ゲラルデッロ・ダ・フィレンツェ(Gherardello da Firenze, 1320年~1325年生 – 1362年没または1363年没)はイタリアのトレチェント音楽における第一世代の作曲家。ニコロ・ディ・フランチェスコ(Niccolò di Francesco)の別名もある。
音楽家の一族に生まれ、ヤコポとジョヴァンニの兄弟も作曲家になった(作品は散逸)。おそらくフィレンツェ近郊の出身で、生涯のほとんどをフィレンツェですごした。1343年になると、フィレンツェのサンタ・レパラータ大聖堂の登記簿に聖職者として記録されている。後に司祭となり、1345年から1351年までサンタ・レパラータ大聖堂の輔助司祭を務める。この間に黒死病によってフィレンツェが荒廃した。
おそらく1351年ごろに、フィレンツェから30キロほど離れたベネディクト会系のヴァロンブローザ修道院に入会し、余生についての詳細は失われており、没年については、おそらくシモーネ・ペルッツィによって書かれたゲラルデッロ追悼のソネットから、1362年か1363年と割り出されている。
ゲラルデッロは存命中は、宗教曲によって高名だったが、多くが散逸してしまっている。ゲラルデッロのグローリア唱とアニュス・デイは、1400年以前にイタリア人作曲家によって作曲された数少ないミサ曲の一つである。

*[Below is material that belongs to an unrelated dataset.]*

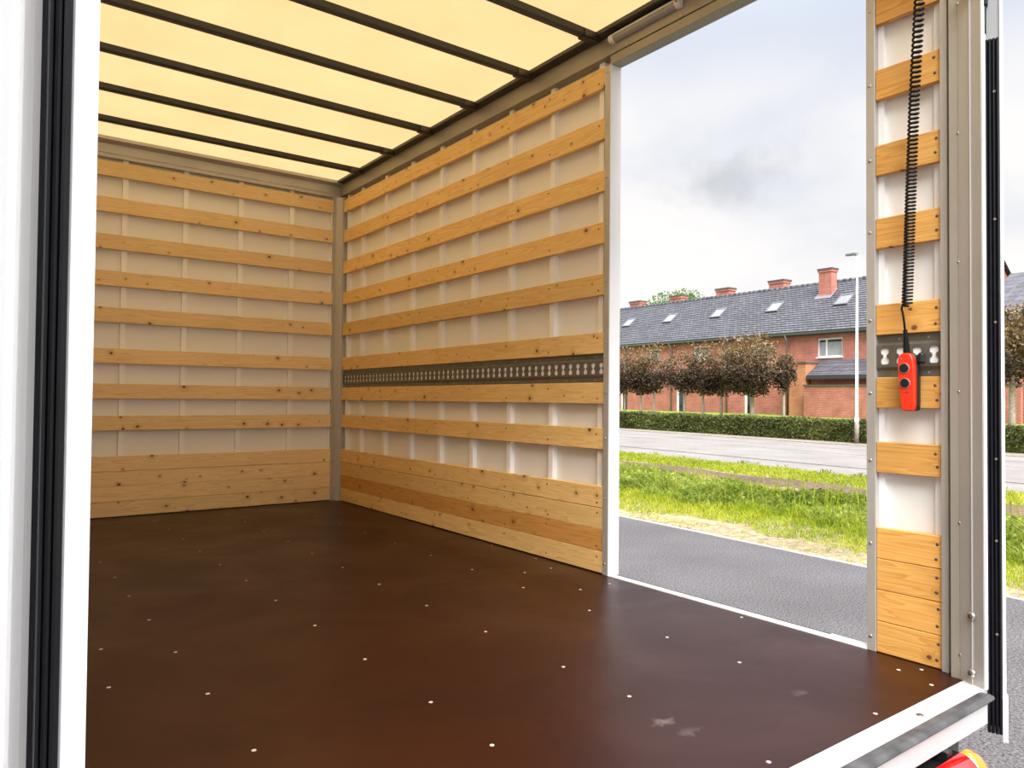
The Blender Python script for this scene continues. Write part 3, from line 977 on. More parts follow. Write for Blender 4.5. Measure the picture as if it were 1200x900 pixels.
half = [(0.000, 0.000), (0.012, 0.001), (0.0175, 0.006), (0.019, 0.020), (0.0215, 0.070), (0.0235, 0.120), (0.0225, 0.150), (0.018, 0.165), (0.010, 0.171), (0.000, 0.172)]
outl = half + [(-a, b) for a, b in reversed(half[1:-1])]
outl = [(a + TILT * b, b) for a, b in outl]     # image right is -y: the foot hangs a little toward the rear post
body = put('front_shell', shell(outl, -0.014, 0.006, 0.006), M['red'], rc, label='red front shell')
put('back_shell', shell([(a * 1.03 - 0.0005, b) for a, b in outl], 0.006, 0.026, 0.0), M['black'], rc, label='black back shell')
for z in (0.127, 0.083):
    yc = TILT * z + 0.003
    btn = put('push_button', MB().tube([(-0.0135, yc, z), (-0.0165, yc, z), (-0.0175, yc, z)], [0.0135, 0.0135, 0.011], 18), M['black'], rc, label='round black push button')
    ring = MB()
    NN = 18
    for k in range(NN):
        a = 2 * math.pi * k / NN
        for r_, x_ in ((0.0135, -0.0168), (0.0148, -0.0168), (0.0152, -0.0138)):
            ring.v.append((x_, yc + r_ * math.cos(a), z + r_ * math.sin(a)))
    for k in range(NN):
        k2 = (k + 1) % NN
        for q in (0, 1):
            ring.f.append((k * 3 + q, k2 * 3 + q, k2 * 3 + q + 1, k * 3 + q + 1))
            ring.sm.append(False)
    put('button_ring', ring, M['grey_ring'], btn)
marks = MB()
for dy, wd, hh in ((0.0095, 0.0013, 0.0015), (0.0028, 0.002, 0.0024), (-0.0018, 0.002, 0.0024), (-0.0085, 0.0013, 0.0015)):
    yy = TILT * 0.056 + dy
    marks.box((-0.0146, yy - wd, 0.056 - hh), (-0.0138, yy + wd, 0.056 + hh))
put('printed_marks', marks, M['dark_steel'], rc)
for dy in (0.011, -0.012):
    put('shell_screw', MB().tube([(-0.011, TILT * 0.158 + dy, 0.156), (-0.0142, TILT * 0.158 + dy, 0.156)], 0.0026, 8), M['steel'], rc)
put('hook_clip', MB().box((0.004, -0.036, 0.140), (0.030, -0.017, 0.172), 0.006), M['black'], rc, label='black hook clip')
# strain relief: a ribbed collar tapering upward
pts, rads = [], []
zz, top = 0.170, 0.236
k = 0
while zz < top:
    f_ = (zz - 0.17) / (top - 0.17)
    for dz, rr in ((0.0, 1.0), (0.0045, 1.0), (0.0046, 0.72), (0.0062, 0.72)):
        pts.append((0.0, 0.008 + 0.004 * f_, zz + dz))
        rads.append((0.0100 - 0.0036 * f_) * rr)
    zz += 0.0066
put('strain_relief', MB().tube(pts, rads, 12, smooth=False), M['rubber'], rc, label='ribbed black strain relief')
# the plain tail of the cable, then the coil up to the roof rail
rz = 0.745
base = Vector((2.236, 1.045, rz))


def rel(y, z, x=2.228):
    return Vector((x, y, z)) - base


put('cable_tail', MB().tube([Vector((0.0, 0.012, 0.232)), Vector((-0.004, 0.013, 0.262)), rel(1.060, 1.035), rel(1.064, 1.050), rel(1.060, 1.058), rel(1.050, 1.056)], 0.0033, 8), M['rubber'], rc)
cl = [(1.048, 1.056), (1.043, 1.20), (1.036, 1.40), (1.026, 1.66), (1.010, 1.95), (1.000, 2.12), (0.990, 2.302)]


def axis_at(z):
    for (ya, za), (yb, zb) in zip(cl, cl[1:]):
        if z <= zb:
            return ya + (yb - ya) * (z - za) / (zb - za)
    return cl[-1][0]


coil = []
z, ang = cl[0][1], 0.0
SEG = 11
while z < 2.30:
    f_ = (z - 1.056) / (1.95 - 1.056)
    pitch = 0.0098 + (0.0158 - 0.0098) * min(1.0, max(0.0, (f_ - 0.25) / 0.7))
    coil.append(rel(axis_at(z) + 0.0125 * math.sin(ang), z, 2.228 + 0.0125 * math.cos(ang)))
    ang += 2 * math.pi / SEG
    z += pitch / SEG
put('coiled_cable', MB().tube(coil, 0.0034, 6), M['rubber'], rc, label='black coiled cable')

# ---------------------------------------------------------------- tail lamp under the sill
tl = empty('tail_lamp', (1.885, 0.80, -0.155), 'red and orange tail lamp under the rear sill', 'lamp')


def lens(x0, x1, r_end, bev):
    """a lozenge with one rounded end, seen mostly from above; profile in (y, z) swept along x with a domed end"""
    mb = MB()
    prof = []
    for k in range(17):
        a = math.pi * k / 16
        prof.append((-0.055 * math.sin(a), 0.075 * math.cos(a)))
    secs = [(x0, 1.0)]
    for k in range(9):
        a = math.pi / 2 * k / 8
        secs.append((x1 - r_end + r_end * math.sin(a), max(0.02, math.cos(a)) if r_end > 0 else 1.0))
    n = len(prof)
    for (x, s) in secs:
        s2 = s ** 0.6
        for (y, z_) in prof:
            mb.v.append((x, y * s2, z_ * s2))
    for q in range(len(secs) - 1):
        for i in range(n - 1):
            mb.f.append((q * n + i, q * n + i + 1, (q + 1) * n + i + 1, (q + 1) * n + i))
            mb.sm.append(True)
    mb.f.append(tuple(range(n)))
    mb.sm.append(False)
    mb.f.append(tuple((len(secs) - 1) * n + i for i in range(n)))
    mb.sm.append(False)
    return mb


put('red_lens', lens(-0.14, 0.078, 0.0, 0), M['lens_red'], tl, label='red lens')
put('orange_lens', lens(0.078, 0.160, 0.060, 0), M['lens_orange'], tl, label='orange lens with rounded end')
put('housing', MB().box((-0.30, 0.0005, -0.07), (0.120, 0.05, 0.058), 0.004).box((-0.30, -0.045, -0.07), (-0.141, 0.0, 0.070), 0.004), M['black'], tl, label='black lamp housing')
put('lamp_bracket', MB().box((0.02, 0.004, 0.05), (0.045, 0.035, 0.0885), 0.002), M['black'], tl)

# chassis beam that carries floor, sill and lamp
cb = MB().box((0.5, 0.95, -0.25), (0.6, D, -0.03)).box((1.75, 0.95, -0.25), (1.85, D, -0.03)).box((0.15, 0.86, -0.22), (2.10, 0.95, -0.07))
put('chassis_frame', cb, M['dark_trim'], kind='structure', label='dark chassis beams under the load floor', category='chassis')


# ================================================================== OUTSIDE (street frame: x right, y along, z up from the street)
def out_structure(name, mb, mat, label, cat):
    o = structure(name, mb, mat, label, category=cat, mw=OUT)
    return o


out_structure('asphalt_yard', MB().box((-60, -60, -0.3), (7.12, 90, 0.0)), M['asphalt'], 'dark asphalt carriageway beside the truck', 'pavement')
edging = out_structure('asphalt_kerb', MB().box((7.118, -3, -0.2), (7.128, -2.99, -0.1)), M['kerb'], 'thin pale concrete edging along the asphalt', 'kerb')
ke = MB().box((7.124, -0.498, -0.2), (7.174, 0.498, 0.010), 0.004).mesh('kerb_stone')
for k in range(-2, 22):
    put('kerb_stone', ke, M['kerb'], edging, loc=(random.uniform(-.003, .003), k + 0.5, random.uniform(-.004, .004)))
out_structure('verge_ground', MB().box((7.185, -30, -0.3), (15.0, 90, -0.005)), M['soil'], 'sandy soil of the grass verge beyond the asphalt', 'ground')
dm = MB()
seg = []
for k in range(60):
    y = -2 + k * 0.5
    a = 11.9 + 0.25 * math.sin(k * 1.3) + 0.15 * math.sin(k * 3.1)
    b = 13.25 + 0.12 * math.sin(k * 0.9 + 1)
    seg.append((y, a, b))
for (y, a, b), (y2, a2, b2) in zip(seg, seg[1:]):
    dm.add([(a, y, -0.004), (b, y, -0.004), (b2, y2, -0.004), (a2, y2, -0.004), ((a + b) / 2, y, 0.05), ((a2 + b2) / 2, y2, 0.05)],
           [(0, 4, 5, 3), (4, 1, 2, 5)], True)
out_structure('dirt_strip', dm, M['dirt'], 'bare brown dirt strip in the verge before the road', 'ground')
rd = MB()
rd.box((15.0, -40, -0.3), (16.60, 120, 0.0)).box((16.88, -40, -0.3), (20.55, 120, 0.0)).box((20.62, -40, -0.3), (22.35, 120, 0.0)).box((22.45, -40, -0.3), (24.25, 120, 0.0))
road = out_structure('road', rd, M['concrete'], 'pale concrete road running past the hedge', 'road')
put('road_joint', MB().box((16.60, -40, -0.3), (16.88, 120, -0.012)).box((20.55, -40, -0.3), (20.62, 120, -0.012)).box((22.35, -40, -0.3), (22.45, 120, -0.012)), M['joint'], road)
out_structure('road_gutter', MB().box((24.25, -40, -0.3), (25.45, 120, 0.02)), M['gutter_stone'], 'brown gutter strip along the foot of the hedge', 'kerb')
lw = MB().add([(25.45, -40, 0.0), (25.45, 120, 0.0), (37.0, 120, 0.55), (37.0, -40, 0.55), (60, 120, 0.55), (60, -40, 0.55)], [(0, 1, 2, 3), (3, 2, 4, 5)])
out_structure('lawn', lw, M['lawn'], 'mown lawn between hedge and brick houses', 'lawn')
out_structure('far_ground', MB().add([(60, -80, 0.4), (60, 200, 0.4), (260, 200, 0.0), (260, -80, 0.0)], [(0, 1, 2, 3)]), M['lawn'], 'green ground beyond the brick houses', 'ground')


def fast_mesh(name, verts, loops, counts, mat):
    me = bpy.data.meshes.new(name)
    me.vertices.add(len(verts))
    me.vertices.foreach_set('co', verts.astype(np.float32).ravel())
    me.loops.add(len(loops))
    me.loops.foreach_set('vertex_index', loops.astype(np.int32))
    me.polygons.add(len(counts))
    st_ = np.concatenate(([0], np.cumsum(counts)[:-1])).astype(np.int32)
    me.polygons.foreach_set('loop_start', st_)
    me.polygons.foreach_set('loop_total', counts.astype(np.int32))
    me.update(calc_edges=True)
    me.validate()
    me.materials.append(mat)
    return me


def blades(name, x, y, z, h, wd, lean, mat):
    """bent grass blades, one quad and one tip triangle each"""
    n = len(x)
    a = RNG.uniform(0, 2 * np.pi, n)
    la = RNG.uniform(0, 2 * np.pi, n)
    dx, dy = np.cos(a) * wd / 2, np.sin(a) * wd / 2
    lx, ly = np.cos(la) * h * lean, np.sin(la) * h * lean
    B = np.stack([x, y, z], 1)
    V = np.zeros((n, 5, 3))
    o = np.stack([dx, dy, 0 * dx], 1)
    mid = B + np.stack([lx * 0.35, ly * 0.35, h * 0.6], 1)
    tip = B + np.stack([lx, ly, h * (1 - 0.3 * lean)], 1)
    V[:, 0], V[:, 1] = B - o, B + o
    V[:, 2], V[:, 3] = mid + o * 0.75, mid - o * 0.75
    V[:, 4] = tip
    i = np.arange(n)[:, None] * 5
    lo = np.concatenate([i + np.array([[0, 1, 2, 3]]), i + np.array([[3, 2, 4]])], 1).ravel()
    cn = np.tile([4, 3], n)
    return fast_mesh(name, V.reshape(-1, 3), lo, cn, mat)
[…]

ゲラルデッロのミサ断章の作曲様式は、トレチェントのマドリガーレの作例に類似しているが、それでも情緒的に抑制されている。いずれも2声のために作曲されており、ところどころで交互に歌う部分があるものの、歌手はほとんど一緒に歌っている。
ゲラルデッロの世俗曲は、より多くの数が現存する。2声のための10曲のマドリガーレ、独唱のための5曲のバッラータのほか、非常に名高い3声のためのカッチャ《 Tosto che l'alba》がある。様式的にゲラルデッロの作品は、初期のトレチェント音楽の典型であり、同一の歌詞を同時に歌うが、カッチャは別で、2つの上声部が急速に動いてカノンを形成し、最低声部は長めの音符によって自由に作曲されている。
ゲラルデッロ作品の大半は、15世紀の『スクアルチャルーピ写本』において保存されているが、その他にトスカナ地方のいくつかの写本にも伝承されている。